On obtient donc un produit s.t, dont il est tautologique de verifier qu'il verifie (je note d au lieu de \partial l'operateur cobord) d(s.t)=ds.t+(-1)^q' s.dt, et donc ce produit passe à la cohomologie.
Cette structure de produit sur la cohomologie est un des ingrédient les plus fondamentaux de la géométrie. On peut en donner une interpretation géométrique liée à la notion d'intersection. Il permet par exemple de faire la difference entre une fibration non triviale et un simple produit (la fibration de Hopf a des groupes de cohomologie isomorphes à ceux de la fibration triviale entre la 2 et la 1-sphère, mais pas la meme algèbre de cohomologie).
Il me faudrait beaucoup plus de place pour expliquer pourquoi cette structure est fondamentale. POur donner une idée, je peux simplement mentionner qu'en une certain sens, la classification des surfaces complexes compactes est basée uniquement sur les propriétés de ce produit.
On peut mettre en lumière d'autre structures sur la cohomologie qui permettent de montrer son interet et dans lequel j'ai pas trop le temps de me lancer (lien avec les points fixes, liens avec la notion de courbure, de singularités, dualité de Poincaré, formule de Kunneth, suite exacte de Mayer-Vietoris), dont je parlerais peut etre une autre fois.
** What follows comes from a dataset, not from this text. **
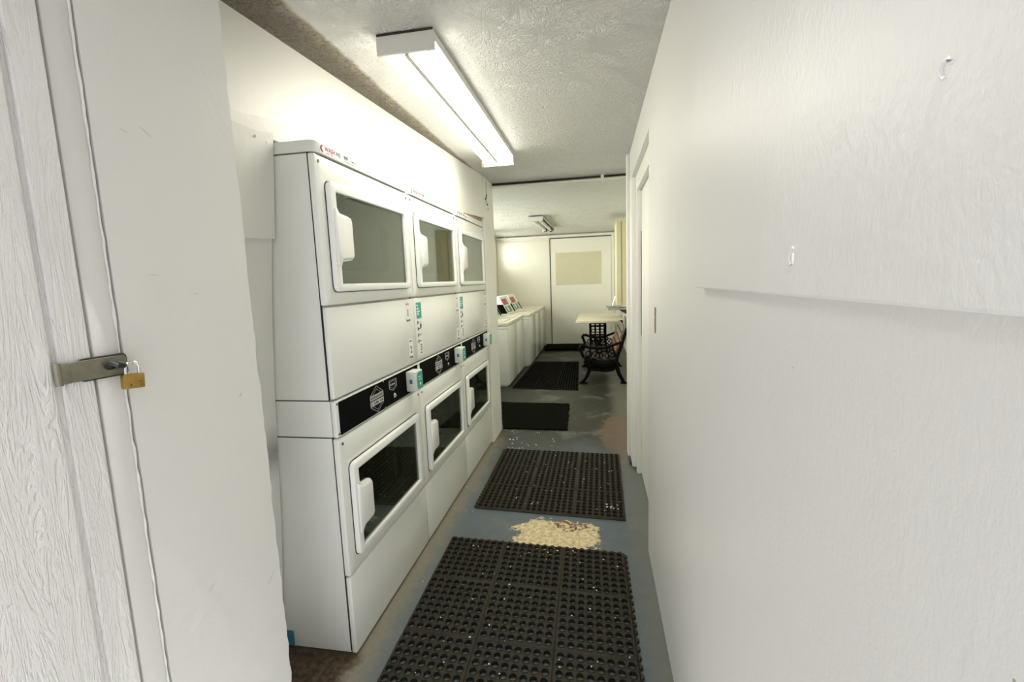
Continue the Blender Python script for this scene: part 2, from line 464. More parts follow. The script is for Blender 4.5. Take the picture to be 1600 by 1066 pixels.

Mais je voudrais simplement rajouter qu'essentiellement toutes les autres theories cohomologies, tentent d'importer ce cadre de la cohomologie singulière (des variétés topologiques) a des domaines où elle ne s'applique pas directement (pour diverses raisons). C'est le cas des cohomologies sophistiquées introduites bien apres (étale, l-adiques, cyclique, cristalline etc...).